§ **Exercise instructions**
Quote only the lines from the top of the listing below down to and including the line with "rng = np.random.default_rng(11)".
======== Source material
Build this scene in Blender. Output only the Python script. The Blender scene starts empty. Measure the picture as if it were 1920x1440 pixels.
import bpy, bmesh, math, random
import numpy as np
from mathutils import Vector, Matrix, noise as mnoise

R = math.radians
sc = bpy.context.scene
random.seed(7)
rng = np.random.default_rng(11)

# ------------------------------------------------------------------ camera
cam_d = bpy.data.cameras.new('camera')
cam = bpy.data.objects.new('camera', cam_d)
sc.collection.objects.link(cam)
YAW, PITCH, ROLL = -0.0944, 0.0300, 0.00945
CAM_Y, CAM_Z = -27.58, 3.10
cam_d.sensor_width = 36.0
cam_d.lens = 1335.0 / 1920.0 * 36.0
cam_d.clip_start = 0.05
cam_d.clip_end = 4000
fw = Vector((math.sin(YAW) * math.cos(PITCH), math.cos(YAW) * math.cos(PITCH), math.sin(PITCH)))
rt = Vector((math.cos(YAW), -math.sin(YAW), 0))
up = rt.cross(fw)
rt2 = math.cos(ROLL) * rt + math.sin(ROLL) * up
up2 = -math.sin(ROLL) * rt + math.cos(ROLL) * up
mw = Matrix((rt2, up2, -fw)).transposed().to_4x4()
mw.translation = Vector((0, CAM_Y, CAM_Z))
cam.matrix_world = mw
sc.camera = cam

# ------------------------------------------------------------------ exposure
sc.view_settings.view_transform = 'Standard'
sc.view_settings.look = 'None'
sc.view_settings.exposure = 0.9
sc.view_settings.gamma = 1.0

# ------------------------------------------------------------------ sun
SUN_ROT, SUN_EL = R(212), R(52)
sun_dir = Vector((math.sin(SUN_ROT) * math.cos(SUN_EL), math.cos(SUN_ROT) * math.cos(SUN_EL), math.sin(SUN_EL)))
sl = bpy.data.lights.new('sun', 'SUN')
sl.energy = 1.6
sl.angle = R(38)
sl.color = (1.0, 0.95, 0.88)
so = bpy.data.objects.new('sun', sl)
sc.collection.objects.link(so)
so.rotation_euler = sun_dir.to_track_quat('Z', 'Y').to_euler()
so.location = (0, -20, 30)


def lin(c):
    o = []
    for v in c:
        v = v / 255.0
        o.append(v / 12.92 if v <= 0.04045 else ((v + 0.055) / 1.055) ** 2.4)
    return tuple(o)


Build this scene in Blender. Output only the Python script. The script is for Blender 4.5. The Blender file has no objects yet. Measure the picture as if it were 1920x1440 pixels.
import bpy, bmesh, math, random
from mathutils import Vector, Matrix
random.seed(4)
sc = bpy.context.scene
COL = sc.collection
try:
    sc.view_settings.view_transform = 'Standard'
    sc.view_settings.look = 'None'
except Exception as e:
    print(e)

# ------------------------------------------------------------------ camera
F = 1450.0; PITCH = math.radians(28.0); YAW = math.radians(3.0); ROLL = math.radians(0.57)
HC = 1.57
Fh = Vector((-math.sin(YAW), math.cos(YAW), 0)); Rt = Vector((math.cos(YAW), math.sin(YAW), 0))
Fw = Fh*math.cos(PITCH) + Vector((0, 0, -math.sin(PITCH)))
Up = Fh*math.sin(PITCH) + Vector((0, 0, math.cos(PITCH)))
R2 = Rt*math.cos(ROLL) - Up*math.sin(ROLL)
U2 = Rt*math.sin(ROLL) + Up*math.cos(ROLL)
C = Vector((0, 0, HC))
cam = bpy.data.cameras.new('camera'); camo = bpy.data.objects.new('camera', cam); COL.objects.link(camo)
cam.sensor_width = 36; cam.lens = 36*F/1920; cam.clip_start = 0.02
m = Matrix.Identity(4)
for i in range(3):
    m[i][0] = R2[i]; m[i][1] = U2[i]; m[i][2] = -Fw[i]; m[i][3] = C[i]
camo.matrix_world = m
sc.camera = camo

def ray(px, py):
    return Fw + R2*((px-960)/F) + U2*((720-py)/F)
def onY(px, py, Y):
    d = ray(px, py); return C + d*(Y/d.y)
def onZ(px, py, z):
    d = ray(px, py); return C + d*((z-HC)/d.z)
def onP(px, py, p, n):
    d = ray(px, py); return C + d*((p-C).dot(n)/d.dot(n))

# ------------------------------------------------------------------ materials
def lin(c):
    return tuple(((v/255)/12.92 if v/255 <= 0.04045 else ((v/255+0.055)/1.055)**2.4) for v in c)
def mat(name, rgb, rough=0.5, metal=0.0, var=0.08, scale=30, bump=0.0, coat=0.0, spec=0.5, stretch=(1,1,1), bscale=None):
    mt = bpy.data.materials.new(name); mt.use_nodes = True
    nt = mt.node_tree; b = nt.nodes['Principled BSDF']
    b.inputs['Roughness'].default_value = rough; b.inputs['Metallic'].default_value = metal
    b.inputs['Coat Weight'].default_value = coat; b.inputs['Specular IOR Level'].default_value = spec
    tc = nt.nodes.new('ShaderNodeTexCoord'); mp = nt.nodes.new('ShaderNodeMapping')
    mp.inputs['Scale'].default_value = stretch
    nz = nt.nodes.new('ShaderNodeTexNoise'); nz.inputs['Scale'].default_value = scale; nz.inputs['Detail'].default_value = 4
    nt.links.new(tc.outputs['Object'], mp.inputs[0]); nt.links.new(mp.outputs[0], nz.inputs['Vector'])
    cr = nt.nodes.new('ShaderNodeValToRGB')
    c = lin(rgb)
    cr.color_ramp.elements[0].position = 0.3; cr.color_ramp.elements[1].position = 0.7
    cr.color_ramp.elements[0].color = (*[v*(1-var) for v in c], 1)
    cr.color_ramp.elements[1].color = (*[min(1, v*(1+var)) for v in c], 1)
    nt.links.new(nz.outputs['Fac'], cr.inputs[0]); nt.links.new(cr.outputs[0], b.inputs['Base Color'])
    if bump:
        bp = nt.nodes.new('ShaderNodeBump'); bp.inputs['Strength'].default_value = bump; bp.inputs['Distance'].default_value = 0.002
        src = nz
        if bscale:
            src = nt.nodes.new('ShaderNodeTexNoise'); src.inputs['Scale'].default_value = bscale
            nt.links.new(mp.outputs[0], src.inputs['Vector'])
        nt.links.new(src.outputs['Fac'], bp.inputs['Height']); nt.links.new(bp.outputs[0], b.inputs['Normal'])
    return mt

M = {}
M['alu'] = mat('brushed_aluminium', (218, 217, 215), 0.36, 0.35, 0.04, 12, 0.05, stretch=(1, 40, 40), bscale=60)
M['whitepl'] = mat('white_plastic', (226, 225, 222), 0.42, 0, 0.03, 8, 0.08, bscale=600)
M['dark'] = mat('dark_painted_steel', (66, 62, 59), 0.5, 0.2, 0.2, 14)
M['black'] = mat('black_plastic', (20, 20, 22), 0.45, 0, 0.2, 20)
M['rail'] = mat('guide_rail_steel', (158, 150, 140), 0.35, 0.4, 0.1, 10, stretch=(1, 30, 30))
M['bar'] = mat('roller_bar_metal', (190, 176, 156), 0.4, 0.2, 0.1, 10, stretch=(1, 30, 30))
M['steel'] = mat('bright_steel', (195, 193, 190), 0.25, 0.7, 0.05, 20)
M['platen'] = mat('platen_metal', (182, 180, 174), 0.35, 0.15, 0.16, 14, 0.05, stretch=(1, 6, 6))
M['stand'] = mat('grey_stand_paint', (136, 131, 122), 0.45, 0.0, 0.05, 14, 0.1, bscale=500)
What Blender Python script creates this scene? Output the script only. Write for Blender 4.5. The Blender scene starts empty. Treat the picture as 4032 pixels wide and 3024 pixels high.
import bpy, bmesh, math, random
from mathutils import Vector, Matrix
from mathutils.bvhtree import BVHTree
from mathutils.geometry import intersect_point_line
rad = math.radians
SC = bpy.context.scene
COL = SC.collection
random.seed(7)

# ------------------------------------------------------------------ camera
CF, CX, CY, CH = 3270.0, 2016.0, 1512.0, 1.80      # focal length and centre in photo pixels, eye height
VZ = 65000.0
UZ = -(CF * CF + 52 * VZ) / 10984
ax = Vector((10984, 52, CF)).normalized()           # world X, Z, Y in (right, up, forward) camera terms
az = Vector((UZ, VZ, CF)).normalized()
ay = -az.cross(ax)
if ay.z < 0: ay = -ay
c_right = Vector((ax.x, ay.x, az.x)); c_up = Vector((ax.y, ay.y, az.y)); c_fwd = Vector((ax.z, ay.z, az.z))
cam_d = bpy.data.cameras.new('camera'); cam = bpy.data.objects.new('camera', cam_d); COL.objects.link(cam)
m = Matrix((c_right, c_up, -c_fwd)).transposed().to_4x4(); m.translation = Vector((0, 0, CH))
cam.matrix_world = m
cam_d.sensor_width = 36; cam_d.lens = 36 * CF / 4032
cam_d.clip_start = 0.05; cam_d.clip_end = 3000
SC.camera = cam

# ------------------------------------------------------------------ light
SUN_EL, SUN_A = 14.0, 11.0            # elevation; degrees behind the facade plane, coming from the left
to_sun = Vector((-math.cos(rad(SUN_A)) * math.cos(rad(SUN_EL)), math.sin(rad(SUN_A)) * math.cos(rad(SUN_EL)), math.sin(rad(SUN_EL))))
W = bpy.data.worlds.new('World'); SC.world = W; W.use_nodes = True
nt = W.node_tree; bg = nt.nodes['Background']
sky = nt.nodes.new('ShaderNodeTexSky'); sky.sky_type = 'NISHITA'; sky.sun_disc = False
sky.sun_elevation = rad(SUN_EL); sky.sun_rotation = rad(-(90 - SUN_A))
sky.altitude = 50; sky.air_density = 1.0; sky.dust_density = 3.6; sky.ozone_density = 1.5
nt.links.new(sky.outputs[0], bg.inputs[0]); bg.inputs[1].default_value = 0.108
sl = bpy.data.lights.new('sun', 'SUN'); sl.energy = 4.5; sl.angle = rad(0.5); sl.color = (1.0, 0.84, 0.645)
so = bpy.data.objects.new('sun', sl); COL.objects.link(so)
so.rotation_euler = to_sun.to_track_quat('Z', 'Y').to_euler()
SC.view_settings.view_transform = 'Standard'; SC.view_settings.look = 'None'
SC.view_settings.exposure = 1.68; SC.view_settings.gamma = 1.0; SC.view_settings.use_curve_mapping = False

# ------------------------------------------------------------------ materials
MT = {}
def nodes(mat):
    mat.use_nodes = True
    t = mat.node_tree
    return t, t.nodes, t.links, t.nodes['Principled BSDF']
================
§ **Completed exercise**
Build this scene in Blender. Output only the Python script. The Blender scene starts empty. Measure the picture as if it were 1920x1440 pixels.
import bpy, bmesh, math, random
import numpy as np
from mathutils import Vector, Matrix, noise as mnoise

R = math.radians
sc = bpy.context.scene
random.seed(7)
rng = np.random.default_rng(11)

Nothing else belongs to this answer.